Je profite de mon temps libre pour aller rendre visite à une amie. Elle a des invités. Tous ensemble, on décide d'aller voir où sont les tanks. Dix petites minutes de marche, et nous y sommes: les tanks sont là, à trente mètres des bureaux d'Arafat, à cinq cents mètres du centre ville. Il y en a plusieurs. De là où je suis, j'en compte jusqu'à quatre, plus les jeeps.

Des gosses lancent des pierres. Premiers gaz lacrymogènes. Une manifestation de soutien à Arafat arrive un peu plus tard sur les lieux. Tous les drapeaux de tous les partis sont là.

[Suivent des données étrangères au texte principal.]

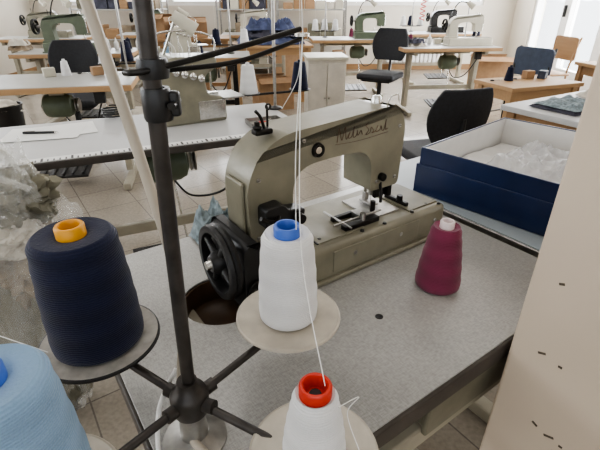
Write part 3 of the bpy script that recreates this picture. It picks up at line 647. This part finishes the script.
pile('fabric_pile',(1.35,5.45,.771),10,[('fab_white',.22,.22,.04),('fab_dark',.18,.18,.04)])
pile('fabric_pile',(3.1,4.2,.741),10,[('fab_dark',.5,.35,.06),('fab_tan',.4,.3,.06)])
def carton(name,loc,rz,s,m):
    g=grp(name,loc,rz); x,y,z=s; t=.006
    box(g,'bottom',(0,0,t/2),(x,y,t),m,.001)
    box(g,'side_1',(x/2,0,z/2),(t,y,z),m,.001); box(g,'side_2',(-x/2,0,z/2),(t,y,z),m,.001)
    box(g,'side_3',(0,y/2,z/2),(x,t,z),m,.001); box(g,'side_4',(0,-y/2,z/2),(x,t,z),m,.001)
    box(g,'flap_1',(0,-y/2-.05,z+.01),(x,.12,.004),m,.001,rot=(.4,0,0)); box(g,'flap_2',(0,y/2+.05,z+.01),(x,.12,.004),m,.001,rot=(-.4,0,0))
    sheet(g,'contents',(0,0,z*.6),x*.85,y*.85,M['fab_white'],.05,9,n=24,seed=z*10)
    return g
carton('cardboard_box',(-1.45,6.3,.801),12,(.42,.32,.2),M['card'])
carton('cardboard_box',(-1.85,6.25,.801),-8,(.26,.26,.24),M['card'])
carton('cardboard_box',(-.2,7.9,0),12,(.5,.4,.5),M['card'])
carton('cardboard_box',(-3.1,3.4,0),12,(.5,.4,.4),M['card'])
carton('cardboard_box',(-.35,5.72,0),20,(.45,.35,.36),M['card'])
carton('cardboard_box',(2.75,6.6,0),-10,(.5,.4,.5),M['card'])
carton('cardboard_box',(-1.5,6.25,0),5,(.5,.35,.4),M['card'])
def bin_(name,loc,rz,col,r=.15,h=.34):
    g=grp(name,loc,rz)
    lathe(g,'shell',[(0,.0),(r*.8,0),(r*.82,.01),(r,h-.01),(r*1.06,h),(r*1.06,h+.012),(r*.98,h+.01),(r*.78,.02),(0,.02)],col,n=32)
    blob(g,'scraps',(0,0,h-.03),(r*.8,r*.8,.07),M['fab_white'],.5,4,3,int(h*20))
bin_('waste_bin',(-1.45,4.0,0),0,M['chblue'])
bin_('waste_bin',(2.45,5.0,0),0,M['cream'])
bin_('waste_bin',(-2.9,4.3,0),0,M['black'])
def supplies(name,loc,rz,seed):
    rnd=random.Random(seed); g=grp(name,loc,rz)
    for i in range(5):
        x=-.22+i*.11; y=rnd.uniform(-.04,.04); k=rnd.randrange(4)
        if k==0: lathe(g,'mini_cone_%d'%i,[(0,0),(.035,0),(.035,.006),(.022,.10),(.01,.105),(.01,.115),(0,.115)],M[rnd.choice(['white_t','navy_t','lblue_t','pink_t'])],(x,y,0),n=24)
        elif k==1: box(g,'small_box_%d'%i,(x,y,.03),(.08,.06,.06),M[rnd.choice(['card','cream','chblue'])],.004,rot=(0,0,rnd.uniform(-.5,.5)))
        elif k==2: lathe(g,'oil_bottle_%d'%i,[(0,0),(.022,0),(.024,.004),(.024,.07),(.01,.085),(.004,.12),(0,.12)],M['frame'],(x,y,0),n=20)
        else:
            tube(g,'scissor_loops_%d'%i,[(x-.03,y,.006),(x-.045,y+.015,.006),(x-.03,y+.03,.006),(x-.015,y+.015,.006)],.004,M['black'],6,True,2)
            box(g,'scissor_blade_%d'%i,(x+.02,y+.01,.006),(.08,.012,.003),M['chrome'],.001)
    return g
for i,(l,r) in enumerate([((-1.62,3.38,.771),12),((-2.0,5.12,.771),5),((1.45,5.68,.771),6),((.95,6.7,.771),4),((-1.25,4.78,.771),8),((3.15,4.32,.741),10),((-.45,7.45,.771),5),((1.75,3.6,.701),20)]): supplies('sewing_supplies',l,r,i+3)
g=grp('storage_cabinet',(.24,4.45,0),5)
box(g,'carcass',(0,0,.40),(.36,.36,.72),M['fab_white'],.006); box(g,'cabinet_top',(0,0,.775),(.40,.40,.03),M['cream'],.006)
for i in range(2):
    box(g,'door_panel_%d'%i,(-.085+i*.17,-.185,.40),(.16,.014,.66),M['fab_white'],.004); cyl(g,'knob_%d'%i,(-.02+i*.04,-.192,.42),(-.02+i*.04,-.212,.42),.01,M['chrome'],n=14)
box(g,'plinth',(0,0,.02),(.34,.32,.04),M['black'],.003)
def shelf(name,loc,rz,L,n=3,h=1.6):
    g=grp(name,loc,rz)
    for sx in (-1,1):
        for sy in (-1,1): box(g,'post_%d_%d'%(sx+2,sy+2),(sx*L/2,sy*.18,h/2),(.03,.03,h),M['steel'],.002)
    for i in range(n+1):
        z=.1+(h-.15)*i/n; box(g,'board_%d'%i,(0,0,z),(L,.4,.02),M['grey_top'],.002)
        x=-L/2+.1
        while x<L/2-.15:
            w=random.uniform(.12,.3); hh=random.uniform(.1,.28)
            box(g,'bin_%d_%d'%(i,int((x+9)*100)),(x+w/2,0,z+.011+hh/2),(w*.92,.3,hh),random.choice([M['card'],M['cream'],M['fab_olive'],M['fab_dark'],M['fab_tan'],M['fab_white'],M['wood2']]),.006); x+=w
    return g
shelf('storage_shelf',(-3.2,8.6,0),0,1.6)
shelf('storage_shelf',(.2,8.6,0),0,1.2)
shelf('storage_shelf',(-1.0,8.6,0),0,.9)
g=grp('notice_board',(-1.0,8.97,1.35)); box(g,'cork',(0,0,0),(.9,.02,.6),M['card'],.002)
for i,(c,s) in enumerate([((0,0,.31),(.96,.03,.03)),((0,0,-.31),(.96,.03,.03)),((.47,0,0),(.03,.03,.6)),((-.47,0,0),(.03,.03,.6))]): box(g,'frame_%d'%i,c,s,M['wood2'],.003)
g=grp('radiator',(2.3,8.9,0))
for i in range(16): box(g,'fin_%d'%i,(-.6+i*.08,0,.42),(.06,.08,.55),M['frame'],.012)
box(g,'pipe_top',(0,0,.62),(1.25,.04,.04),M['frame'],.01); box(g,'pipe_bottom',(0,0,.2),(1.25,.04,.04),M['frame'],.01)
for i in range(2): box(g,'radiator_foot_%d'%i,(-.55+i*1.1,0,.08),(.04,.06,.16),M['frame'],.004)
g=grp('air_hose'); pts=[]
for i in range(120):
    a=i*.9; pts.append((1.55+.03*math.cos(a),6.1+.03*math.sin(a),1.9-i*.0075))
tube(g,'coil',pts,.006,M['redc'],2,res=2)
for i,(x,y) in enumerate([(-2.6,1),(-.3,1.2),(2,1),(-2.6,4.5),(-.3,4.5),(2,4.5),(-.3,7.6),(-.4,-1.2)]):  # unseen ceiling fixtures, added as soft fill for the room
    g=grp('ceiling_fill_lamp',(x,y,2.93)); box(g,'housing',(0,0,.03),(1.25,.2,.08),M['frame'],.005); box(g,'diffuser',(0,0,-.02),(1.2,.16,.03),M['fill_lamp'],.005)
    l=D.lights.new('ceiling_fill_light','AREA'); l.shape='RECTANGLE'; l.size=1.2; l.size_y=.3; l.energy=7; l.color=(1,.96,.91)
    o=link(D.objects.new('ceiling_fill_light',l)); o.parent=g; o.location=(0,0,-.05)
def day(name,loc,rot,sx,sy,e,col=(.98,.99,1)):
    l=D.lights.new(name,'AREA'); l.shape='RECTANGLE'; l.size=sx; l.size_y=sy; l.energy=e; l.color=col
    o=link(D.objects.new(name,l)); o.location=loc; o.rotation_euler=rot
r90=math.pi/2
day('daylight_right_door',(4.35,6.3,1.3),(0,r90,0),2.3,3.9,430)
day('daylight_right_window',(4.35,-.15,1.7),(0,r90,0),1.5,2.6,30)
day('daylight_left_a',(-5.35,6,1.7),(0,-r90,0),1.5,3.9,100)
day('daylight_left_b',(-5.35,.75,1.7),(0,-r90,0),1.5,4.4,115)
day('daylight_far_a',(-2.9,9.35,1.75),(-r90,0,0),2.9,1.4,130)
day('daylight_far_b',(1.8,9.35,1.75),(-r90,0,0),3.1,1.4,220)
day('front_fill_back',(-.5,-2.85,1.75),(r90,0,0),5.8,1.4,30)  # added front fill, shining in through the invented back window
w=D.worlds.new('sky'); C.scene.world=w; w.use_nodes=True
bg=w.node_tree.nodes['Background']; bg.inputs['Color'].default_value=(.85,.92,1,1); bg.inputs['Strength'].default_value=1.4
try: C.scene.view_settings.look='AgX - Medium High Contrast'
except Exception as ex: print('look',ex)
# ---------------------------------------------------------------- camera
cam=D.cameras.new('camera'); cam.lens=26; cam.sensor_width=36; cam.clip_start=.02
co=link(D.objects.new('camera',cam)); co.location=(0,0,1.3); co.rotation_euler=(math.radians(62),0,0)
C.scene.camera=co
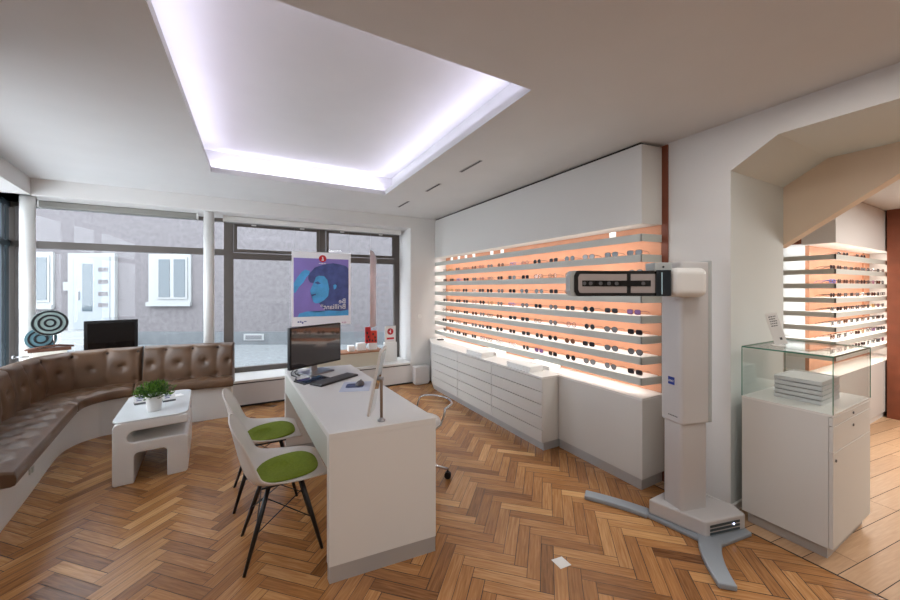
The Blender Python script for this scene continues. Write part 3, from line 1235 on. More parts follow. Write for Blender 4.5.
def quilt(a, z):
    p = 0.25
    m = (a / p - round(a / p)) * p
    k = (a / p - 0.5 - round(a / p - 0.5)) * p
    h = 1 - 0.95 * math.exp(-(math.hypot(m, z - 0.655) / 0.026) ** 1.2)
    h -= 0.8 * math.exp(-(math.hypot(k, z - 0.80) / 0.024) ** 1.2)
    h -= 0.5 * math.exp(-(math.hypot(k, z - 0.50) / 0.024) ** 1.2)
    h -= 0.16 * math.exp(-(abs(k) / 0.014))
    h -= 0.25 * (m / (p / 2)) ** 2 * 0.6
    h -= 0.3 * ((z - 0.655) / 0.19) ** 2
    return h


def arc_tab(tab):
    L = [0]
    pr_ = crv(tab, 0)
    for i in range(1, 701):
        c = crv(tab, i / 100)
        L.append(L[-1] + (c - pr_).length)
        pr_ = c
    return L


LF = arc_tab(Fp)
LB = arc_tab(Bp)


def alen(L, u):
    i = min(int(u * 100), 699)
    return L[i] + (L[i + 1] - L[i]) * (u * 100 - i)


def seat_part(u0, u1):
    bm = B()
    n = max(8, int((alen(LF, u1) - alen(LF, u0)) / 0.016))
    mseg = 22
    grid = []
    for i in range(n + 1):
        fi = i / n
        u = u0 + (u1 - u0) * fi
        a, b_ = crv(Fp, u), crv(Bp, u) 
        s = (alen(LF, u) + alen(LB, u)) / 2
        dpt = (b_ - a).length
        ed = min(fi, 1 - fi) * (alen(LF, u1) - alen(LF, u0))
        er = 1 - max(0, 1 - ed / 0.02) ** 2
        row = [(a + (b_ - a) * 0.06, 0.378), (a + (b_ - a) * 0.015, 0.385), (a, 0.405), (a - (b_ - a) * 0.0, 0.435), (a + (b_ - a) * 0.02, 0.462)]
        for j in range(mseg + 1):
            f = 0.05 + 0.95 * j / mseg
            h = tuft(s, (f - 0.25) * dpt, 0.21, 0.22)
            row.append((a + (b_ - a) * f, 0.462 + 0.022 * h * min(1, (f - .05) * 8)))
        row.append((b_ * 1.0, 0.378))
        vr = []
        for p, z in row:
            vr.append(bm.verts.new((p.x, p.y, 0.42 + (z - 0.42) * (0.75 + 0.25 * er))))
        grid.append(vr)
    for A_, B_ in zip(grid, grid[1:]):
        m_ = len(A_)
        for k in range(m_):
            bm.faces.new((A_[k], B_[k], B_[(k + 1) % m_], A_[(k + 1) % m_]))
    bm.faces.new(grid[0])
    bm.faces.new(grid[-1][::-1])
    for f in bm.faces:
        f.smooth = len(f.verts) == 4
    obj('seat_cushion', bm, M_leather, t, world=True)


for a, b_ in ((0, 1.985), (2.0, 5.0), (5.015, 7.0)):
    seat_part(a, b_)


def back_part(u0, u1):
    bm = B()
    n = max(8, int((alen(LB, u1) - alen(LB, u0)) / 0.014))
    H0, H1 = 0.455, 0.845
    ms = 26
    grid = []
    for i in range(n + 1):
        fi = i / n
        u = u0 + (u1 - u0) * fi
        p = crv(Bp, u)
        q = crv(Bp, min(7, u + 0.01)) - crv(Bp, max(0, u - 0.01))
        q.normalize()
        nrm = Vector((q.y, -q.x, 0))      # toward the room
        s = alen(LB, u)
        ed = min(fi, 1 - fi) * (alen(LB, u1) - alen(LB, u0))
        er = 1 - max(0, 1 - ed / 0.018) ** 2
        row = []
        for j in range(ms + 1):
            f = j / ms
            z = H0 + (H1 - H0) * f
            hh = quilt(s, z)
            rnd = 1 - max(0, (f - 0.93) / 0.07) ** 2
            th = 0.045 * hh * rnd * er + 0.03 * (rnd - 1) + 0.016 * (er - 1)
            lean = -0.05 * f
            row.append(p + nrm * (0.02 + th + lean) + Vector((0, 0, z)))
        row.append(p - nrm * 0.075 + Vector((0, 0, H1 + 0.004)))
        row.append(p - nrm * 0.085 + Vector((0, 0, 0.38)))
        row.append(p + nrm * 0.0 + Vector((0, 0, 0.38)))
        grid.append([bm.verts.new(v) for v in row])
    for A_, B_ in zip(grid, grid[1:]):
        m_ = len(A_)
        for k in range(m_):
            bm.faces.new((A_[k], B_[k], B_[(k + 1) % m_], A_[(k + 1) % m_]))
    bm.faces.new(grid[0])
    bm.faces.new(grid[-1][::-1])
    for f in bm.faces:
        f.smooth = len(f.verts) == 4
    cu = obj('back_cushion', bm, M_leather, t, world=True)
    p_ = 0.25
    for zz_, hf in ((0.655, 0.0), (0.80, 0.5)):
        kk = 0
        while (kk + hf) * p_ < LB[-1]:
            s_t = (kk + hf) * p_
            kk += 1
            if not (alen(LB, u0) + 0.03 < s_t < alen(LB, u1) - 0.03):
                continue
            ub = min(range(701), key=lambda q_: abs(LB[q_] - s_t)) / 100
            p = crv(Bp, ub)
            q = (crv(Bp, min(7, ub + 0.01)) - crv(Bp, max(0, ub - 0.01))).normalized()
            nrm = Vector((q.y, -q.x, 0))
            f = (zz_ - H0) / (H1 - H0)
            c0 = p + nrm * (0.02 - 0.05 * f + 0.0) + Vector((0, 0, zz_))
            bb = B()
            tube(bb, [c0 + nrm * -0.004, c0 + nrm * 0.004, c0 + nrm * 0.007], 0.014, 12, rr=[0.014, 0.014, 0.008])
            bt = obj('button', bb, M_leather_dark, cu)
            bt.data.transform(Matrix.Translation(-Vector(t.location)))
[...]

Eh non, contrairement à ce que souhaite Sharon, ce n'est toujours pas la guerre civile en Palestine...

Nous restons prudemment en arrière. Des bruits sourds. Les gaz lacrymo. Premières ambulances. D'autres bruits. Des tirs cette fois. D'autres ambulances. Les victimes de gaz lacrymo sont soignées dans une maison proche du Mouqata'a.

Et qui fait partie des soigneurs ? Mon ami Abdallah !

- Mais qu'est ce que tu fais là ? me demande-t-il. Pourquoi es-tu venue ce matin à Ramallah

- Conscience professionnelle...

Les victimes des gaz arrivent. Nous laissons passer les ambulances. Les gens se tordent de douleur sur les civières, ils gémissent, ils se cachent les yeux. Pour avoir respiré de ces gaz, je peux vous dire qu'ils n'ont pas grand-chose à voir avec ceux de nos CRS nationaux... Nous sommes assez loin, et le vent est avec nous. Pourtant, le nez me pique et je saigne un peu.

Plus loin, un autre poste d'urgence. Pour les blessés par balles cette fois.

Retour à Ramallah. On en a assez vu, et entendu pour la journée. "Il faut qu'Arafat cesse la violence", lit-on un peu partout dans la presse internationale. Vu d'ici, quelle connerie!

Bavardage, pause Shawarma, et je repars pour Bethléem, d'où je vous écris actuellement. Près de moi, dans la salle informatique, deux jeunes shebabs consultent l'un des nombreux sites internet sur l'Intifada. Ils regardent les photos des morts à Gaza il y a quelques jours (AVANT l'attentat de Hadera). L'un d'eux a eu la tête défoncée par je ne sais pas trop quoi. Du sang partout. Je regarde horrifiée.

- "Et c'est nous les terroristes !" lance l'un des shebabs.